A £180 million ($248 million) subsidy from the UK government to stimulate sustainable aviation fuel (SAF) production in the country has been broadly welcomed by the industry, although it is calling for the government to do more to lower the price of the fuel.
Contained in its Net Zero strategy document, published today, the government says it will ”accelerate the commercialisation of UK sustainable aviation fuels” and ”will be supporting UK industry with £180 million funding” to assist the development of SAF plants.
The government is additionally consulting on the introduction of its proposed SAF mandate, ahead of a second round of industry engagement next year.
Welcoming today’s announcement, Sustainable Aviation – a coalition of airlines, aerospace manufacturers and airports – says the ambition for aviation is a ”substantial step forward”.
”In particular, the £180 million funding to support the development of [SAF} plants will play an important part in making usage at scale a reality.”
It says the UK has the ”right skills, infrastructure and feedstocks to lead the world in SAF commercialisation”, cutting emissions and creating thousands of green jobs.
However, it adds: ”A UK SAF mandate can also work but only if the supply exists and if fuels are affordable, which is why in addition to today’s positive announcement we need the right policies, such as a price mechanism, to bridge the price gap between SAFs and fossil jet fuel, and for these to be announced as early as possible.”
That view was underlined during a panel discussion on 18 October, which was held to mark the official opening of GKN’s new global technology centre in Bristol on 18 October.
Emma Gilthorpe, chief executive of the UK’s Jet Zero Council, a public-private imitative, called for greater government intervention to kick-start the sector.
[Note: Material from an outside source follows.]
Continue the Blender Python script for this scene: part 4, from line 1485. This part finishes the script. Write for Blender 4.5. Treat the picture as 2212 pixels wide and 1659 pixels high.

“We know how to make sustainable aviation fuel; this is about scale and price. How do we get to a position where it is readily available and economic for passengers and airlines to fly? That’s the conundrum we need to solve,” she says.
Gilthorpe points out that other technologies, such as renewable energy, have a clear investment case, including an identifiable return on capital, something the SAF industry lacks, she believes.
“We need investors who are prepared to choose [SAF] rather than other very investable propositions,” she says.
A price stability mechanism would help achieve this, she says, alongside clear commitments from the government and refining industry.
The scale of the problem was laid out by Russ Dunn, chief technology officer at GKN, who points out that all the planned investments in SAF over the next decade will only deliver around 4-5% of the total volume required by the industry.
Paul Stein, his counterpart at Rolls-Royce, says that “the market won’t appear naturally, you have to force it into being” whether through a blending mandate or fuel subsidy. “The market needs to be stimulated by regulation,” he says.
But he believes the industry will “find ways of drawing down the price”, potentially through new means of SAF production.
Rolls-Royce recently announced that all its engines will be qualified to run on 100% SAF by 2023. Its Pearl business aviation engines and Trent XWB for the Airbus A350 have already been flight tested on 100% SAF, and today were joined by the Trent 1000.
Installed on the engine manufacturer’s Boeing 747 flying testbed, the powerplant carried out at successful 3h 54min sortie from Tucson airport in Arizona running solely on SAF. The jumbo’s remaining three RB211 engines ran on standard jet fuel.
“Initial indications confirm there were no engineering issues, providing further proof of the fuel’s suitability for commercial use,” says Rolls-Royce.
The majority of commercial engines are qualified to run on 50% SAF blends. Trent 1000s are an option on the Boeing 787s.